▶

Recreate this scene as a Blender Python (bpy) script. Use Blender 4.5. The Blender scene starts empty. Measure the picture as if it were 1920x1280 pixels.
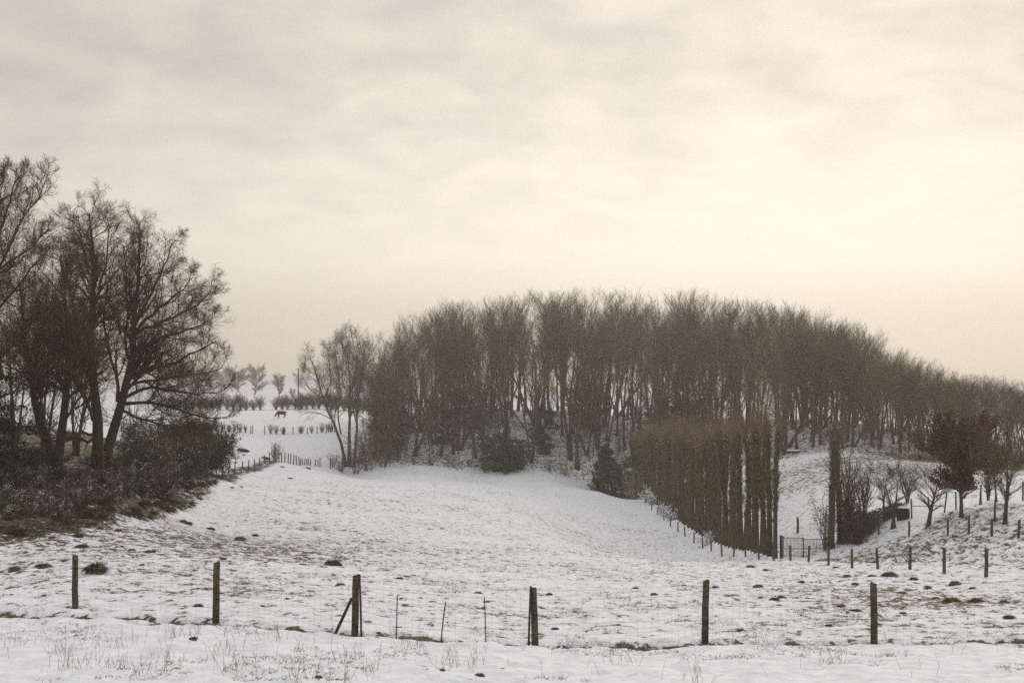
import bpy, math
import numpy as np
rng = np.random.default_rng(7)
R = math.radians
sc = bpy.context.scene
COL = sc.collection
# ------------------------------------------------------------------ camera
F = 2667.0                                  # focal length in pixels of a 1920 px wide frame
PITCH = math.atan(80.0 / F)
cam_d = bpy.data.cameras.new('camera'); cam_d.sensor_width = 36; cam_d.lens = 36 * F / 1920
cam_d.clip_start = 0.5; cam_d.clip_end = 9000
cam = bpy.data.objects.new('camera', cam_d); COL.objects.link(cam)
cam.rotation_euler = (R(90) + PITCH, 0, 0); sc.camera = cam
# ------------------------------------------------------------------ light
SUN_EL, SUN_AZ = R(19), R(16)               # azimuth clockwise from +Y
sdir = (math.sin(SUN_AZ) * math.cos(SUN_EL), math.cos(SUN_AZ) * math.cos(SUN_EL), math.sin(SUN_EL))
sun_d = bpy.data.lights.new('sun', 'SUN'); sun_d.energy = 1.1; sun_d.angle = R(20); sun_d.color = (1.0, 0.87, 0.70)
sun = bpy.data.objects.new('sun', sun_d); COL.objects.link(sun)
sun.rotation_euler = (R(90) - SUN_EL, 0, math.pi - SUN_AZ)
world = bpy.data.worlds.new('World'); sc.world = world; world.use_nodes = True
W = world.node_tree; W.nodes.clear()
def wn(t, **k):
    n = W.nodes.new(t)
    for a, v in k.items(): setattr(n, a, v)
    return n
def wmath(op, a, b=None, c=None, clamp=False):
    n = wn('ShaderNodeMath', operation=op); n.use_clamp = clamp
    for i, v in enumerate((a, b, c)):
        if v is None: continue
        if isinstance(v, (int, float)): n.inputs[i].default_value = v
        else: W.links.new(v, n.inputs[i])
    return n.outputs[0]
sky = wn('ShaderNodeTexSky', sky_type='NISHITA'); sky.sun_disc = False
sky.sun_elevation = SUN_EL; sky.sun_rotation = SUN_AZ; sky.air_density = 1.0; sky.dust_density = 1.0
bg1 = wn('ShaderNodeBackground'); bg1.inputs[1].default_value = 0.05
W.links.new(sky.outputs[0], bg1.inputs[0])
tc = wn('ShaderNodeTexCoord'); sep = wn('ShaderNodeSeparateXYZ'); W.links.new(tc.outputs['Generated'], sep.inputs[0])
zc = wmath('MAXIMUM', sep.outputs[2], 0.0)
den = wmath('ADD', zc, 0.22)
cx = wmath('DIVIDE', sep.outputs[0], den); cy = wmath('DIVIDE', sep.outputs[1], den)
cmb = wn('ShaderNodeCombineXYZ'); W.links.new(cx, cmb.inputs[0]); W.links.new(cy, cmb.inputs[1])
n1 = wn('ShaderNodeTexNoise'); n1.inputs['Scale'].default_value = 5.8; n1.inputs['Detail'].default_value = 7; n1.inputs['Roughness'].default_value = 0.5
n1.inputs['Distortion'].default_value = 0.35
W.links.new(cmb.outputs[0], n1.inputs['Vector'])
fade = wmath('MULTIPLY', wmath('SUBTRACT', zc, 0.05), 7.0, clamp=True)      # thinner structure towards the hazy horizon
nn = wmath('MULTIPLY', wmath('SUBTRACT', n1.outputs[0], 0.5), fade)
dot = wn('ShaderNodeVectorMath', operation='DOT_PRODUCT'); W.links.new(tc.outputs['Generated'], dot.inputs[0])
gd = (math.sin(R(8)) * math.cos(R(6)), math.cos(R(8)) * math.cos(R(6)), math.sin(R(6))); dot.inputs[1].default_value = gd
dd = wmath('MAXIMUM', dot.outputs['Value'], 0.0)
glow = wmath('POWER', dd, 26.0)
wide = wmath('POWER', dd, 4.0)
mixc = wn('ShaderNodeMix', data_type='RGBA')
mixc.inputs[6].default_value = (0.56, 0.535, 0.50, 1); mixc.inputs[7].default_value = (0.86, 0.78, 0.68, 1)
mf = wmath('ADD', wmath('MULTIPLY', nn, 2.0), 0.6, clamp=True)
W.links.new(mf, mixc.inputs[0])
lum = wmath('ADD', wmath('MULTIPLY', glow, 0.10), wmath('ADD', wmath('MULTIPLY', wide, 0.20), 0.53))
lum = wmath('ADD', lum, wmath('MULTIPLY', wmath('MULTIPLY', wmath('SUBTRACT', zc, 0.30), 2.2, clamp=True), 0.55))   # overcast sky: brighter overhead
band = wmath('SUBTRACT', 1.0, wmath('DIVIDE', wmath('ABSOLUTE', wmath('SUBTRACT', sep.outputs[2], 0.085)), 0.13), clamp=True)
lum = wmath('ADD', lum, wmath('MULTIPLY', wmath('MULTIPLY', band, wide), 0.46))       # pale mist glow low over the land
lum = wmath('MULTIPLY', lum, 1.25)
mixz = wn('ShaderNodeMix', data_type='RGBA'); W.links.new(wmath('MULTIPLY', wmath('SUBTRACT', zc, 0.30), 2.2, clamp=True), mixz.inputs[0])
W.links.new(mixc.outputs[2], mixz.inputs[6]); mixz.inputs[7].default_value = (0.62, 0.63, 0.67, 1)
bg2 = wn('ShaderNodeBackground'); W.links.new(mixz.outputs[2], bg2.inputs[0]); W.links.new(lum, bg2.inputs[1])
add = wn('ShaderNodeMixShader'); add.inputs[0].default_value = 0.88; wo = wn('ShaderNodeOutputWorld')
W.links.new(bg1.outputs[0], add.inputs[1]); W.links.new(bg2.outputs[0], add.inputs[2]); W.links.new(add.outputs[0], wo.inputs[0])
sc.view_settings.view_transform = 'Standard'; sc.view_settings.look = 'None'
sc.view_settings.exposure = 0.16; sc.view_settings.gamma = 1.0
sc.cycles.use_denoising = False; sc.cycles.use_adaptive_sampling = False; sc.cycles.max_bounces = 6; sc.cycles.volume_bounces = 0; sc.cycles.transparent_max_bounces = 4

# ------------------------------------------------------------------ helpers
cA, sA = math.cos(PITCH), math.sin(PITCH)
def P(px, py, D):
    u = (px - 960) / F; v = (640 - py) / F
    y = cA - v * sA; z = sA + v * cA
    return np.array([u * D / y, D, z * D / y])
def XD(px, D): return (px - 960) / F * D

def vnoise(x, y, seed=0):
    xi = np.floor(x).astype(np.int64); yi = np.floor(y).astype(np.int64); fx = x - xi; fy = y - yi
    fx = fx * fx * (3 - 2 * fx); fy = fy * fy * (3 - 2 * fy)
    def h(a, b):
        n = (a * 374761393 + b * 668265263 + seed * 1442695041) & 0xFFFFFFFF
        n = ((n ^ (n >> 13)) * 1274126177) & 0xFFFFFFFF
        return ((n ^ (n >> 16)) & 0xFFFF) / 65535.0
    return (h(xi, yi) * (1 - fx) + h(xi + 1, yi) * fx) * (1 - fy) + (h(xi, yi + 1) * (1 - fx) + h(xi + 1, yi + 1) * fx) * fy
def fbm(x, y, o=4, seed=0):
    s = 0; a = 0.5; t = 0
    for i in range(o):
        s = s + a * vnoise(x * 2 ** i + 17.3 * i, y * 2 ** i - 9.1 * i, seed + i); t += a; a *= 0.5
    return s / t
def sm(x, a, b):
    t = np.clip((x - a) / (b - a), 0, 1); return t * t * (3 - 2 * t)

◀

§ Task statement
Restate the data above exactly, stripping out each image.

§ Complete output
Recreate this scene as a Blender Python (bpy) script. Use Blender 4.5. The Blender scene starts empty. Measure the picture as if it were 1920x1280 pixels.
import bpy, math
import numpy as np
rng = np.random.default_rng(7)
R = math.radians
sc = bpy.context.scene
COL = sc.collection
# ------------------------------------------------------------------ camera
F = 2667.0                                  # focal length in pixels of a 1920 px wide frame
PITCH = math.atan(80.0 / F)
cam_d = bpy.data.cameras.new('camera'); cam_d.sensor_width = 36; cam_d.lens = 36 * F / 1920
cam_d.clip_start = 0.5; cam_d.clip_end = 9000
cam = bpy.data.objects.new('camera', cam_d); COL.objects.link(cam)
cam.rotation_euler = (R(90) + PITCH, 0, 0); sc.camera = cam
# ------------------------------------------------------------------ light
SUN_EL, SUN_AZ = R(19), R(16)               # azimuth clockwise from +Y
sdir = (math.sin(SUN_AZ) * math.cos(SUN_EL), math.cos(SUN_AZ) * math.cos(SUN_EL), math.sin(SUN_EL))
sun_d = bpy.data.lights.new('sun', 'SUN'); sun_d.energy = 1.1; sun_d.angle = R(20); sun_d.color = (1.0, 0.87, 0.70)
sun = bpy.data.objects.new('sun', sun_d); COL.objects.link(sun)
sun.rotation_euler = (R(90) - SUN_EL, 0, math.pi - SUN_AZ)
world = bpy.data.worlds.new('World'); sc.world = world; world.use_nodes = True
W = world.node_tree; W.nodes.clear()
def wn(t, **k):
    n = W.nodes.new(t)
    for a, v in k.items(): setattr(n, a, v)
    return n
def wmath(op, a, b=None, c=None, clamp=False):
    n = wn('ShaderNodeMath', operation=op); n.use_clamp = clamp
    for i, v in enumerate((a, b, c)):
        if v is None: continue
        if isinstance(v, (int, float)): n.inputs[i].default_value = v
        else: W.links.new(v, n.inputs[i])
    return n.outputs[0]
sky = wn('ShaderNodeTexSky', sky_type='NISHITA'); sky.sun_disc = False
sky.sun_elevation = SUN_EL; sky.sun_rotation = SUN_AZ; sky.air_density = 1.0; sky.dust_density = 1.0
bg1 = wn('ShaderNodeBackground'); bg1.inputs[1].default_value = 0.05
W.links.new(sky.outputs[0], bg1.inputs[0])
tc = wn('ShaderNodeTexCoord'); sep = wn('ShaderNodeSeparateXYZ'); W.links.new(tc.outputs['Generated'], sep.inputs[0])
zc = wmath('MAXIMUM', sep.outputs[2], 0.0)
den = wmath('ADD', zc, 0.22)
cx = wmath('DIVIDE', sep.outputs[0], den); cy = wmath('DIVIDE', sep.outputs[1], den)
cmb = wn('ShaderNodeCombineXYZ'); W.links.new(cx, cmb.inputs[0]); W.links.new(cy, cmb.inputs[1])
n1 = wn('ShaderNodeTexNoise'); n1.inputs['Scale'].default_value = 5.8; n1.inputs['Detail'].default_value = 7; n1.inputs['Roughness'].default_value = 0.5
n1.inputs['Distortion'].default_value = 0.35
W.links.new(cmb.outputs[0], n1.inputs['Vector'])
fade = wmath('MULTIPLY', wmath('SUBTRACT', zc, 0.05), 7.0, clamp=True)      # thinner structure towards the hazy horizon
nn = wmath('MULTIPLY', wmath('SUBTRACT', n1.outputs[0], 0.5), fade)
dot = wn('ShaderNodeVectorMath', operation='DOT_PRODUCT'); W.links.new(tc.outputs['Generated'], dot.inputs[0])
gd = (math.sin(R(8)) * math.cos(R(6)), math.cos(R(8)) * math.cos(R(6)), math.sin(R(6))); dot.inputs[1].default_value = gd
dd = wmath('MAXIMUM', dot.outputs['Value'], 0.0)
glow = wmath('POWER', dd, 26.0)
wide = wmath('POWER', dd, 4.0)
mixc = wn('ShaderNodeMix', data_type='RGBA')
mixc.inputs[6].default_value = (0.56, 0.535, 0.50, 1); mixc.inputs[7].default_value = (0.86, 0.78, 0.68, 1)
mf = wmath('ADD', wmath('MULTIPLY', nn, 2.0), 0.6, clamp=True)
W.links.new(mf, mixc.inputs[0])
lum = wmath('ADD', wmath('MULTIPLY', glow, 0.10), wmath('ADD', wmath('MULTIPLY', wide, 0.20), 0.53))
lum = wmath('ADD', lum, wmath('MULTIPLY', wmath('MULTIPLY', wmath('SUBTRACT', zc, 0.30), 2.2, clamp=True), 0.55))   # overcast sky: brighter overhead
band = wmath('SUBTRACT', 1.0, wmath('DIVIDE', wmath('ABSOLUTE', wmath('SUBTRACT', sep.outputs[2], 0.085)), 0.13), clamp=True)
lum = wmath('ADD', lum, wmath('MULTIPLY', wmath('MULTIPLY', band, wide), 0.46))       # pale mist glow low over the land
lum = wmath('MULTIPLY', lum, 1.25)
mixz = wn('ShaderNodeMix', data_type='RGBA'); W.links.new(wmath('MULTIPLY', wmath('SUBTRACT', zc, 0.30), 2.2, clamp=True), mixz.inputs[0])
W.links.new(mixc.outputs[2], mixz.inputs[6]); mixz.inputs[7].default_value = (0.62, 0.63, 0.67, 1)
bg2 = wn('ShaderNodeBackground'); W.links.new(mixz.outputs[2], bg2.inputs[0]); W.links.new(lum, bg2.inputs[1])
add = wn('ShaderNodeMixShader'); add.inputs[0].default_value = 0.88; wo = wn('ShaderNodeOutputWorld')
W.links.new(bg1.outputs[0], add.inputs[1]); W.links.new(bg2.outputs[0], add.inputs[2]); W.links.new(add.outputs[0], wo.inputs[0])
sc.view_settings.view_transform = 'Standard'; sc.view_settings.look = 'None'
sc.view_settings.exposure = 0.16; sc.view_settings.gamma = 1.0
sc.cycles.use_denoising = False; sc.cycles.use_adaptive_sampling = False; sc.cycles.max_bounces = 6; sc.cycles.volume_bounces = 0; sc.cycles.transparent_max_bounces = 4

# ------------------------------------------------------------------ helpers
cA, sA = math.cos(PITCH), math.sin(PITCH)
def P(px, py, D):
    u = (px - 960) / F; v = (640 - py) / F
    y = cA - v * sA; z = sA + v * cA
    return np.array([u * D / y, D, z * D / y])
def XD(px, D): return (px - 960) / F * D

def vnoise(x, y, seed=0):
    xi = np.floor(x).astype(np.int64); yi = np.floor(y).astype(np.int64); fx = x - xi; fy = y - yi
    fx = fx * fx * (3 - 2 * fx); fy = fy * fy * (3 - 2 * fy)
    def h(a, b):
        n = (a * 374761393 + b * 668265263 + seed * 1442695041) & 0xFFFFFFFF
        n = ((n ^ (n >> 13)) * 1274126177) & 0xFFFFFFFF
        return ((n ^ (n >> 16)) & 0xFFFF) / 65535.0
    return (h(xi, yi) * (1 - fx) + h(xi + 1, yi) * fx) * (1 - fy) + (h(xi, yi + 1) * (1 - fx) + h(xi + 1, yi + 1) * fx) * fy
def fbm(x, y, o=4, seed=0):
    s = 0; a = 0.5; t = 0
    for i in range(o):
        s = s + a * vnoise(x * 2 ** i + 17.3 * i, y * 2 ** i - 9.1 * i, seed + i); t += a; a *= 0.5
    return s / t
def sm(x, a, b):
    t = np.clip((x - a) / (b - a), 0, 1); return t * t * (3 - 2 * t)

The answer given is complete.